(Entries with scene source code)

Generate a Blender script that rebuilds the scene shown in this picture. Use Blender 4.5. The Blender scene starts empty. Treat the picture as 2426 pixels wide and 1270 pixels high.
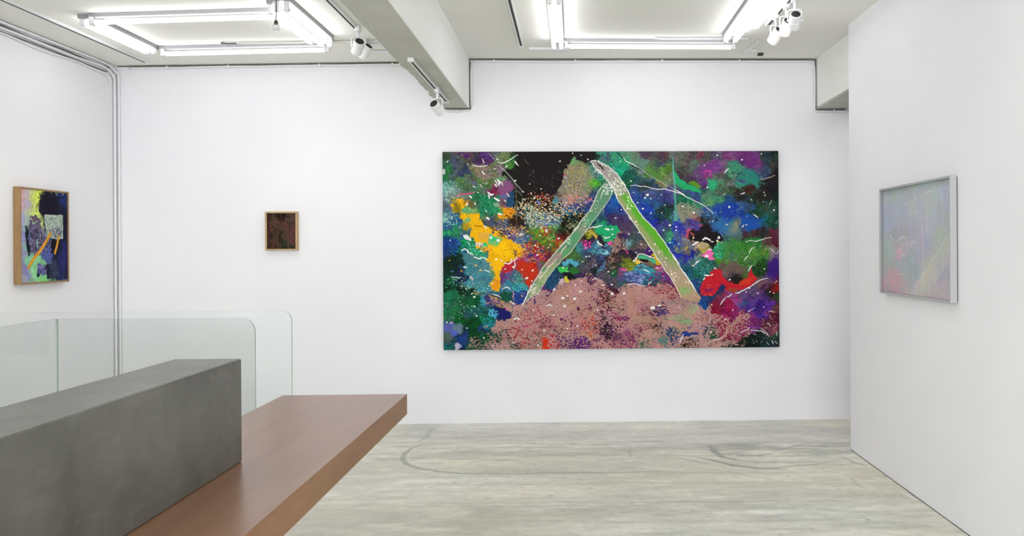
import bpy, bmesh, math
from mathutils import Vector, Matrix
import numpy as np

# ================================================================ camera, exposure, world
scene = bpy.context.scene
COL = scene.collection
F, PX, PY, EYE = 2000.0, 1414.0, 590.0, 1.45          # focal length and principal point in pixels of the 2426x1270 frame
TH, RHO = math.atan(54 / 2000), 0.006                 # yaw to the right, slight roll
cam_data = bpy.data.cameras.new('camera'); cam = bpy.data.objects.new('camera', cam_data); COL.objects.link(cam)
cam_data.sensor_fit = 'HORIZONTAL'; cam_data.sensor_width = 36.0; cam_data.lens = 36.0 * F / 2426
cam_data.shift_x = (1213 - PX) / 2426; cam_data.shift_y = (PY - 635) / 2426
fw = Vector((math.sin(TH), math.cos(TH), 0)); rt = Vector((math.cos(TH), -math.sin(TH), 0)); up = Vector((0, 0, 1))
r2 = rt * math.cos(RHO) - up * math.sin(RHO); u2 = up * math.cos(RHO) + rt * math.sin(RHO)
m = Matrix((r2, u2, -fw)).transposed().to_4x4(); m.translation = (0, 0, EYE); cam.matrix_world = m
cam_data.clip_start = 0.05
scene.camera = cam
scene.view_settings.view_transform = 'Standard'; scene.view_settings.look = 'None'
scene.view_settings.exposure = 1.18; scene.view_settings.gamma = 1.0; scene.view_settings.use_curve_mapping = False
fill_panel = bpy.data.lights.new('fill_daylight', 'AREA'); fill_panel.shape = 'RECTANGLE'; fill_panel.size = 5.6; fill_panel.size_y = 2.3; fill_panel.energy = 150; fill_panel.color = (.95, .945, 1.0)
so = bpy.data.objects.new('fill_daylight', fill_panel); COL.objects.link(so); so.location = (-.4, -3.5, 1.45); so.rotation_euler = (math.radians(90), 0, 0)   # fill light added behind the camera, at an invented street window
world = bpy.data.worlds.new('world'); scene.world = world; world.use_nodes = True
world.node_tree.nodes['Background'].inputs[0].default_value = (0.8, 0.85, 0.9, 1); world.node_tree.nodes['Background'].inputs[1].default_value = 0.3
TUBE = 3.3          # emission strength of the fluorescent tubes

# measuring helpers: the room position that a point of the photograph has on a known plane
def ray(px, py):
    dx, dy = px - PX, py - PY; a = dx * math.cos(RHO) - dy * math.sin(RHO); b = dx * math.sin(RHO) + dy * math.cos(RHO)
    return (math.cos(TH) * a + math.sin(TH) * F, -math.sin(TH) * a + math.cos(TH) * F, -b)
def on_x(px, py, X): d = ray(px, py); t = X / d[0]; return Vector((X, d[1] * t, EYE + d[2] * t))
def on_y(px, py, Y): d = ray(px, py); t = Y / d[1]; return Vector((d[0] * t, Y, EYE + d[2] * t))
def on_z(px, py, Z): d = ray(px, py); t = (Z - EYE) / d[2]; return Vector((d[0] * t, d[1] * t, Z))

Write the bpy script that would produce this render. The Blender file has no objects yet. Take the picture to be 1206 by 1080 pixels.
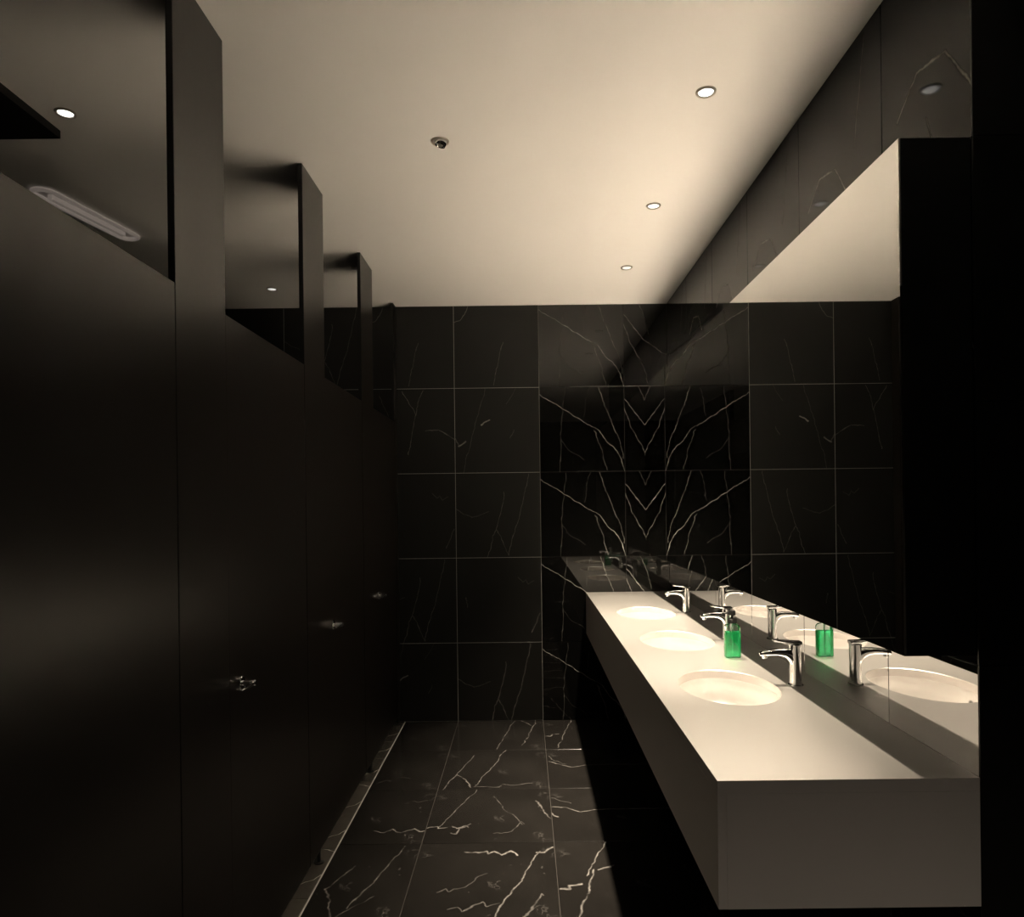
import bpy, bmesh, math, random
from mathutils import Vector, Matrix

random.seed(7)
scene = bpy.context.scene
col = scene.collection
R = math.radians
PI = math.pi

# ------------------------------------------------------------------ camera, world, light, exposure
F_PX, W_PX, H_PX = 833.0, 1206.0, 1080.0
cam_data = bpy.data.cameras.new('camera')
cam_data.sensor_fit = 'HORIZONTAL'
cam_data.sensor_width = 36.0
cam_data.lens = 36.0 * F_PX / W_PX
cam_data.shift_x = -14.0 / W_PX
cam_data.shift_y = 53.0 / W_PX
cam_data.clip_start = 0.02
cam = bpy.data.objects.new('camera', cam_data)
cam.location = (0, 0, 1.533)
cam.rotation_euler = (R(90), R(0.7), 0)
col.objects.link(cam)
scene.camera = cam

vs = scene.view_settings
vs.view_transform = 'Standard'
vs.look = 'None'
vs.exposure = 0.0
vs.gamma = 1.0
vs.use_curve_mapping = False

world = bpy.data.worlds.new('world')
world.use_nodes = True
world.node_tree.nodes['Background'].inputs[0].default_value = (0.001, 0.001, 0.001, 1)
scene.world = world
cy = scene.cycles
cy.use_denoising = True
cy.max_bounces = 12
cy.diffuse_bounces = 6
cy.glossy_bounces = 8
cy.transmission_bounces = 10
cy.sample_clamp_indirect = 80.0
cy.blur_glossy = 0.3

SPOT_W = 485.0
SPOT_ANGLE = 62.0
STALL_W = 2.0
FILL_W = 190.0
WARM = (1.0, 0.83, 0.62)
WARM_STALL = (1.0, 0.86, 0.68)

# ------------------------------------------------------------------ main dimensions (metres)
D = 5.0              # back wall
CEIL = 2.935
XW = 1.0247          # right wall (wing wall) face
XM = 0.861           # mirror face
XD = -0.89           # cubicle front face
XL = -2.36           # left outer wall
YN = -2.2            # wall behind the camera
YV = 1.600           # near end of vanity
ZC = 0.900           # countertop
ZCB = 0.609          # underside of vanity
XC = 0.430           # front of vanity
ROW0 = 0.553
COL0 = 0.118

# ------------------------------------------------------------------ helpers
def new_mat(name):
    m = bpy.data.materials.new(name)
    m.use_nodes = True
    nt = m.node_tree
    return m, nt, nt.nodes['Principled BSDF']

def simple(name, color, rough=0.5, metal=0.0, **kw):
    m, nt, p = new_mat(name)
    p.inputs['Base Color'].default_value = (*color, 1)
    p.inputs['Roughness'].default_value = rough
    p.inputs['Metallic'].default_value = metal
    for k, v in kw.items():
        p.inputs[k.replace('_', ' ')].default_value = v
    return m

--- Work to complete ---
Leave the pictures out and reproduce exactly the lines from the top of the listing above through the line with "import numpy as np".

--- Complete response ---
Generate a Blender script that rebuilds the scene shown in this picture. Use Blender 4.5. The Blender scene starts empty. Treat the picture as 2426 pixels wide and 1270 pixels high.
import bpy, bmesh, math
from mathutils import Vector, Matrix
import numpy as np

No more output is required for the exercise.